2011-04-10

Tramp at work

One major change in workflow that I had to get used to with the company change a few years ago was doing most of my work and development through remote terminals.  Try as I might to do at least some work on my local machine there was just no escaping that it was just more convenient to do my script writing and edits and tests on the remote machines.  A shell is a shell so I can manage: windowless emacs and vim for editting, and screen sessions for stuff.  But I hate the lag introduced working remotely, I hate not being able to exploit having remote drives mountable to my local machine, I hate not being able to exploit my local tools and environment.  All of this could go away partly if they just enabled sshfs so that I could at least access some of the data for development purposes (much to much to xfer locally and there's policy against it).  But alas, they are unwilling to enable it, even if there's no good reason.  It's not like i would be able to access anything more than I could anyways.

So one thing I tried before was at least being able to use my local emacs editor to edit remote files with Tramp.  I recall having to munge my commandline prompt to get it to work and that it was a little clunky and so I gave up.  But I've tried recently tried it again and it went a lot more smoothly to my surprise.  It even came with my latest Ubuntu installation (finally updated after a year+ of laziness) vs my downloading and installing it myself previously.  So it was trivial to try again and I was pleasantly surprised.  Saving and loading has the lag still but everything else gives me the snappiness of a local machine (save for when I have a network interruption).  I guess I'm going to try this method out until I come up with a more satisfactory method of doing more work locally without all the constant syncing.

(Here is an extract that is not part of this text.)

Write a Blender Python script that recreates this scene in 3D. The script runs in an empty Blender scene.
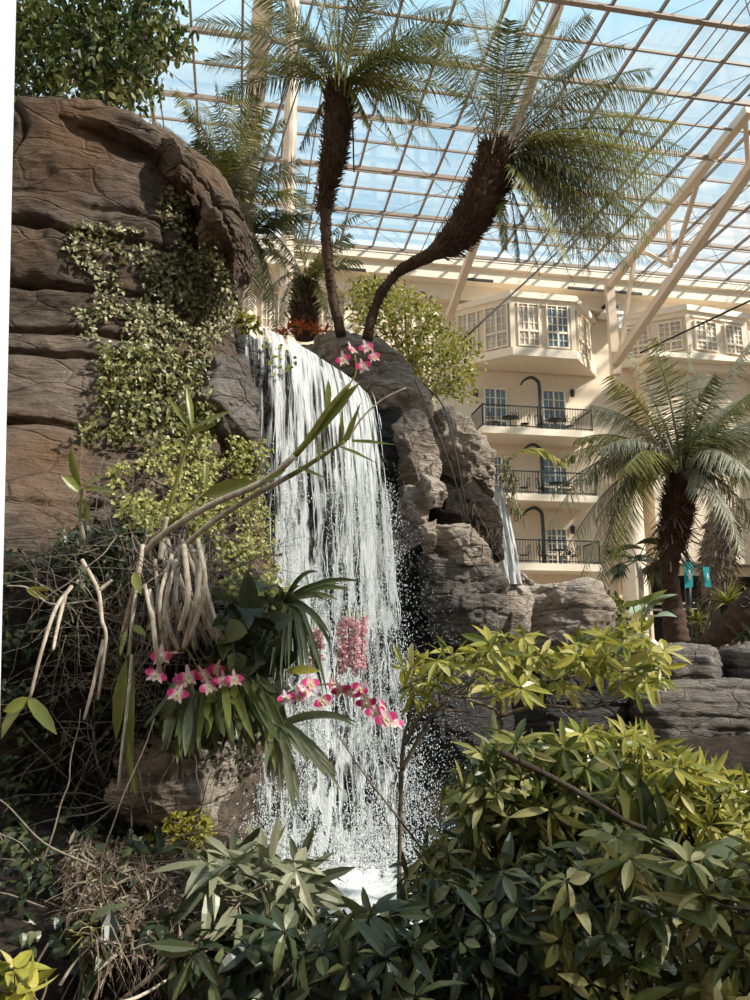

Unfortunately what got me thinking of this again was wanting to try another editor to edit Python.  As much as I like (or rather am used to) emacs and vim, Python feels like it require a lot more editor support to do right and to overcome annoyances.  So I've been wanting to move to an IDE so I'm testing out Eclipse and the remote access plugin, but so far I am thwarted by it's need to have SFTP enabled remotely or another server running remotely in order to work.  Not having root there I just don't have the time or energy to work around trying to hammer that together.  I'm bugged to no end that there is no easy facility for installing packages as a user without root.